„Taliban, bevrijd ons van de schurken!”
APELDOORN. De opmars van de taliban in Kunduz is niet te begrijpen zonder de misstanden die daar heersen als gevolg van Amerika’s antitalibanbeleid.
„Bevrijd ons van deze schurken.” Al een aantal jaren is deze roep te horen uit de kelen van Afghaanse burgers, ook die in de stad Kunduz wonen. Met „schurken” worden geen talibanstrijders bedoeld maar plaatsgenoten die de omgeving onveilig maken met afpersing, roofmoorden en andersoortige willekeur.
Het gemak waarmee de taliban deze week de stad Kunduz konden innemen houdt verband met deze roep: de taliban hebben de bevolking van Kunduz beloofd hen te bevrijden van deze schurken.
Wrang is dat juist de Amerikanen mede debet zijn aan de misstanden op het Afghaanse platteland en in tal van steden. Als onderdeel van hun antiterreurbeleid leidden ze lokale leiders op tot krijgsheren die hun stad of dorp moesten verdedigen tegen oprukkende talibanstrijders. Dat was nodig omdat de Amerikanen zelf van plan waren (grotendeels) te vertrekken.
Een van die Amerikaanse bondgenoten was Rahimullah, een eenvoudige boer die de kans kreeg krijgsheer te worden toen de Amerikaanse soldaten hem geld, wapens en munitie aanboden om als antiterreureenheid te gaan fungeren in zijn omgeving. Dat liet Rahimullah zich geen tweede keer zeggen, en hij mobiliseerde zijn boerenknechten om als zijn soldaten niet de riek of de schop maar een heus machinegeweer ter hand te nemen. Behalve aan de opbouw van een Afghaans nationaal leger, werkten de Amerikanen aan de opbouw van dit soort dubieuze milities, waarover niemand enige controle had.
En dat hebben de burgers geweten, want al die gewapende boerenzoons weten wel raad met hun wapens: ze zorgen voor afpersing, roofmoord en ontvoeringen.
De milities staan bekend als ALP, Afghaanse Lokale Politie, en tellen inmiddels bijna 30.000 leden, allemaal snel opgeleide stedelingen en dorpsbewoners over wie niemand enige controle heeft en al helemaal niet de autoriteiten in het doorgaans ver weg gelegen hoofdstad Kabul.
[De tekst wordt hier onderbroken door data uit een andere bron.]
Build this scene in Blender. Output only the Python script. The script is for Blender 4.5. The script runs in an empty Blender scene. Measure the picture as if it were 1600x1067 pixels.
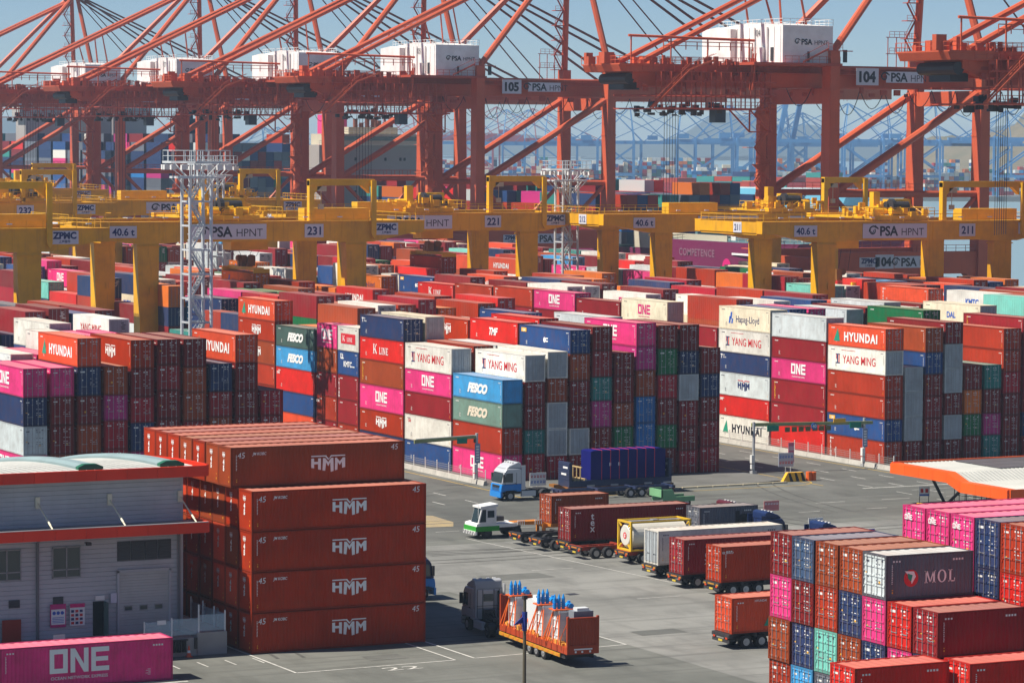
import bpy, math, random
from mathutils import Vector, Matrix
R = math.radians
rnd = random.Random(11)
S = bpy.context.scene
COL = S.collection
H0 = 36.517

# ------------------------------------------------------------------ camera, sky, sun, exposure
cd = bpy.data.cameras.new('camera'); cam = bpy.data.objects.new('camera', cd); COL.objects.link(cam)
cd.sensor_width = 36.0; cd.lens = 36.0 * 4974.2 / 1600; cd.clip_start = 1.0; cd.clip_end = 30000
TH, PT, RL = R(26.89), R(3.5754), R(.3759)
r0 = Vector((math.cos(TH), -math.sin(TH), 0)); f0 = Vector((math.sin(TH), math.cos(TH), 0)); u0 = Vector((0, 0, 1))
fw = f0 * math.cos(PT) - u0 * math.sin(PT); up = u0 * math.cos(PT) + f0 * math.sin(PT)
rr = r0 * math.cos(RL) + up * math.sin(RL); uu = up * math.cos(RL) - r0 * math.sin(RL)
M = Matrix((rr, uu, -fw)).transposed().to_4x4(); M.translation = (0, 0, H0)
cam.matrix_world = M
S.camera = cam
SUN = Vector((-.69, .17, 1.0)).normalized()
wd = bpy.data.worlds.new('World'); S.world = wd; wd.use_nodes = True
wn = wd.node_tree.nodes; wl = wd.node_tree.links
bg = wn['Background']; sky = wn.new('ShaderNodeTexSky'); sky.sky_type = 'NISHITA'; sky.sun_disc = False
sky.sun_elevation = math.asin(SUN.z); sky.sun_rotation = math.atan2(SUN.x, SUN.y) % (2 * math.pi)
sky.air_density = .66; sky.dust_density = .0; sky.ozone_density = 6.0; sky.altitude = 0
wl.new(sky.outputs[0], bg.inputs[0]); bg.inputs[1].default_value = .06
sl = bpy.data.lights.new('sun', 'SUN'); so = bpy.data.objects.new('sun', sl); COL.objects.link(so)
sl.energy = 5.0; sl.angle = R(.53); sl.color = (1.0, .93, .82)
so.rotation_euler = SUN.to_track_quat('Z', 'Y').to_euler(); so.location = (0, 0, 300)
S.view_settings.view_transform = 'Standard'; S.view_settings.look = 'None'
S.view_settings.exposure = 0.58; S.view_settings.gamma = 1.0; S.view_settings.use_curve_mapping = False
S.cycles.max_bounces = 6; S.cycles.diffuse_bounces = 3; S.cycles.glossy_bounces = 2; S.cycles.transmission_bounces = 3
S.cycles.transparent_max_bounces = 6; S.cycles.volume_bounces = 0
S.cycles.use_denoising = True
HAZE = .00012

# ------------------------------------------------------------------ materials
def srgb(r, g, b):
    f = lambda c: c / 12.92 if c <= .04045 else ((c + .055) / 1.055) ** 2.4
    return tuple(f(c / 255) for c in (r, g, b))
MATS = {}
def mat(name, col=(.5, .5, .5), rough=.6, metal=0.0, dirt=.0, scale=.6, dirtcol=(.12, .08, .06), mode='plain', dust=0.0, streak=.0, spec=.3):
    """mode: plain base colour, 'obj' object colour, 'attr' colour attribute 'col'"""
    if name in MATS: return MATS[name]
    m = bpy.data.materials.new(name); m.use_nodes = True; MATS[name] = m
    n = m.node_tree.nodes; l = m.node_tree.links; b = n['Principled BSDF']
    b.inputs['Roughness'].default_value = rough; b.inputs['Metallic'].default_value = metal
    b.inputs['Specular IOR Level'].default_value = spec
    m.diffuse_color = (*col, 1)
    if mode == 'obj':
        oi = n.new('ShaderNodeObjectInfo'); src = oi.outputs['Color']
    elif mode == 'attr':
        at = n.new('ShaderNodeAttribute'); at.attribute_name = 'col'; src = at.outputs['Color']
    else:
        rg = n.new('ShaderNodeRGB'); rg.outputs[0].default_value = (*col, 1); src = rg.outputs[0]
    def mix(a, bcol, fac, mode_='MIX'):
        x = n.new('ShaderNodeMix'); x.data_type = 'RGBA'; x.blend_type = mode_
        l.new(a, x.inputs[6])
        if isinstance(bcol, tuple): x.inputs[7].default_value = (*bcol, 1)
        else: l.new(bcol, x.inputs[7])
        if isinstance(fac, float): x.inputs[0].default_value = fac
        else: l.new(fac, x.inputs[0])
        return x.outputs[2]
    if dirt or streak:
        tc = n.new('ShaderNodeTexCoord'); vec = tc.outputs['Object']
        oi2 = n.new('ShaderNodeObjectInfo'); ad = n.new('ShaderNodeVectorMath'); ad.operation = 'MULTIPLY_ADD'
        cmb = n.new('ShaderNodeCombineXYZ'); l.new(oi2.outputs['Random'], cmb.inputs[0]); l.new(oi2.outputs['Random'], cmb.inputs[1])
        l.new(cmb.outputs[0], ad.inputs[0]); ad.inputs[1].default_value = (90, 70, 0); l.new(vec, ad.inputs[2])
        vec = ad.outputs[0]
    if dust: src = mix(src, (.42, .33, .27), dust)
    if dirt:
        t = n.new('ShaderNodeTexNoise'); t.inputs['Scale'].default_value = scale; t.inputs['Detail'].default_value = 5
        t.inputs['Roughness'].default_value = .65; l.new(vec, t.inputs['Vector'])
        mr = n.new('ShaderNodeMapRange'); mr.inputs[1].default_value = .42; mr.inputs[2].default_value = .8
        mr.inputs[3].default_value = 0; mr.inputs[4].default_value = dirt; l.new(t.outputs[0], mr.inputs[0])
        src = mix(src, dirtcol, mr.outputs[0])
        t2 = n.new('ShaderNodeTexNoise'); t2.inputs['Scale'].default_value = scale * .35; l.new(vec, t2.inputs['Vector'])
        mr2 = n.new('ShaderNodeMapRange'); mr2.inputs[1].default_value = .3; mr2.inputs[2].default_value = .7
        mr2.inputs[3].default_value = .88; mr2.inputs[4].default_value = 1.1; l.new(t2.outputs[0], mr2.inputs[0])
        vm = n.new('ShaderNodeVectorMath'); vm.operation = 'SCALE'; l.new(src, vm.inputs[0]); l.new(mr2.outputs[0], vm.inputs['Scale'])
        src = vm.outputs[0]
    if streak:
        mp = n.new('ShaderNodeMapping'); mp.inputs['Scale'].default_value = (3.2, 3.2, .22); l.new(vec, mp.inputs[0])
        t3 = n.new('ShaderNodeTexNoise'); t3.inputs['Scale'].default_value = 1.0; t3.inputs['Detail'].default_value = 3; l.new(mp.outputs[0], t3.inputs['Vector'])
        mr3 = n.new('ShaderNodeMapRange'); mr3.inputs[1].default_value = .55; mr3.inputs[2].default_value = .8
        mr3.inputs[3].default_value = 0; mr3.inputs[4].default_value = streak; l.new(t3.outputs[0], mr3.inputs[0])
        src = mix(src, dirtcol, mr3.outputs[0])
    l.new(src, b.inputs['Base Color'])
    return m
PAINT = mat('container_paint', mode='obj', rough=.5, dirt=.3, scale=1.1, streak=.24, dirtcol=(.13, .05, .022), spec=.1)
ROOF = mat('container_roof_paint', mode='obj', rough=.7, dirt=.45, scale=.45, dust=.42, dirtcol=(.33, .14, .065), spec=.1)
STEEL = mat('galvanised_steel', (.42, .43, .44), .45, .5, dirt=.2)
DARK = mat('dark_steel', (.035, .035, .04), .5, dirt=.15)
RUBBER = mat('tyre_rubber', (.02, .02, .022), .85)
WHITE = mat('print_white', (.82, .82, .8), .5)
WHITEP = mat('white_paint', (.8, .8, .78), .45, dirt=.28, dirtcol=(.35, .3, .25))
MAGENTA = mat('print_magenta', (.62, .015, .17), .5)
PRED = mat('print_red', (.60, .02, .03), .5)
PNAVY = mat('print_navy', (.018, .03, .13), .5)
PBLUE = mat('print_blue', (.03, .12, .50), .5)
PGREEN = mat('print_green', (.02, .28, .17), .5)
PBLACK = mat('print_black', (.02, .02, .03), .5)
PYEL = mat('print_yellow', (.80, .42, .03), .5)
YEL = mat('crane_yellow', (.78, .39, .004), .42, dirt=.38, scale=.35, streak=.34, dirtcol=(.22, .10, .03))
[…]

Al geruime tijd klagen burgers over het wangedrag van deze milities. Iemand vergeleek hen ze „lintwormen, die ons leeg eten.” Vooral vanuit de provincie Kunduz in het noorden van het land, regende het de afgelopen jaren klachten over deze lokale terreur en klonk het meermalen: bevrijd ons van deze schurken!
Daarmee lijkt Afghanistan af te glijden naar de chaos die er ook was direct na de terugtrekking van de Russen in 1989. Van 1992 tot 1996 woedde er in het land een bloedige burgeroorlog waarbij tal van milities (moedjahedien) elkaar bestookten en afslachtten. Voor burgers was het een verschrikkelijke periode waar de taliban in de tweede helft van de jaren 90 een eind aan maakten. Ook toen werden ze in eerste instantie als brengers van orde en rust verwelkomd.
Van de centrale regering in Kabul is weinig positiefs te verwachten. Die is tot op het bot verdeeld vanwege de rivaliteit tussen president Ashraf Ghani en zijn vicepresident Abdullah Abdullah. De twee waren pas onder grote druk van het buitenland bereid tot samenwerking, maar dat was meer voor de bühne.
Tot in Kunduz werkte die verdeeldheid door: de gouverneur is een etnische pathaan en hij is aangesteld door Ghani. Het hoofd van de politie, aangesteld door Abdullah, is een Tadzjiek, en ook die twee liggen al geruime tijd met elkaar overhoop.
Niet enkel de taliban profiteren van het zwakke optreden van de centrale regering én de ellende die lokale krijgsheren veroorzaken, ook al-Qaida doet dat. Dat komt doordat binnen de taliban het zogenaamde Haqqaninetwerk de overhand lijkt te krijgen. En precies dit netwerk is de belangrijkste bondgenoot van al-Qaida.